Re: "Grief" by Elizabeth B. Browning-Help!!!
Posted by:
lg (---.ca.charter.com)
Date: September 14, 2021 10:32PM
Altima, let's take a look at the poem.
Grief
by Elizabeth Barrett Browning
I tell you hopeless grief is passionless,
That only men incredulous of despair,
Half-taught in anguish, through the midnight air
Beat upward to God's throne in loud access
Of shrieking and reproach. Full desertness
In souls, as countries, lieth silent-bare
Under the blanching, vertical eye-glare
Of the absolute heavens.
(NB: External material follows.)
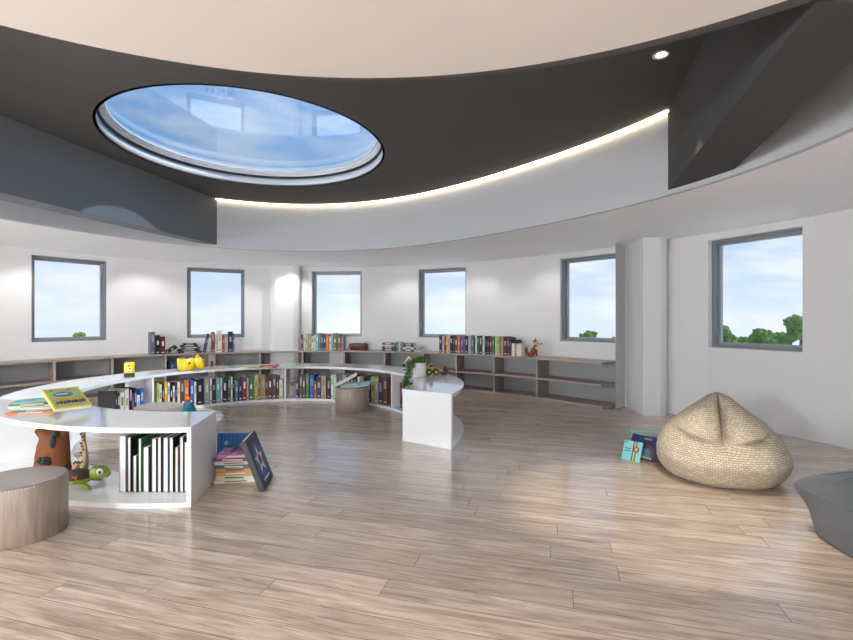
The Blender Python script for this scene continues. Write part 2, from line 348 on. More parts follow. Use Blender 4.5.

Deep-hearted man, express
Grief for thy dead in silence like to death -
Most like a monumental statue set
In everlasting watch and moveless woe
Till itself crumble to the dust beneath.
Touch it; the marble eyelids are not wet;
If it could weep, it could arise and go.
The thing that strikes me besides Browning's use of language which is exquisite and beautiful is how her images are cold and stark like death itself. She wants the reader to think of the marble of gravestones when considering their emotional experience of grief.
What is the poem about? I think you could answer that for yourself.
What elements should I consider? Language, rhyme scheme, images, similies.
Have you ever felt grief, or witnessed it? How could this poem relate to a real life experience?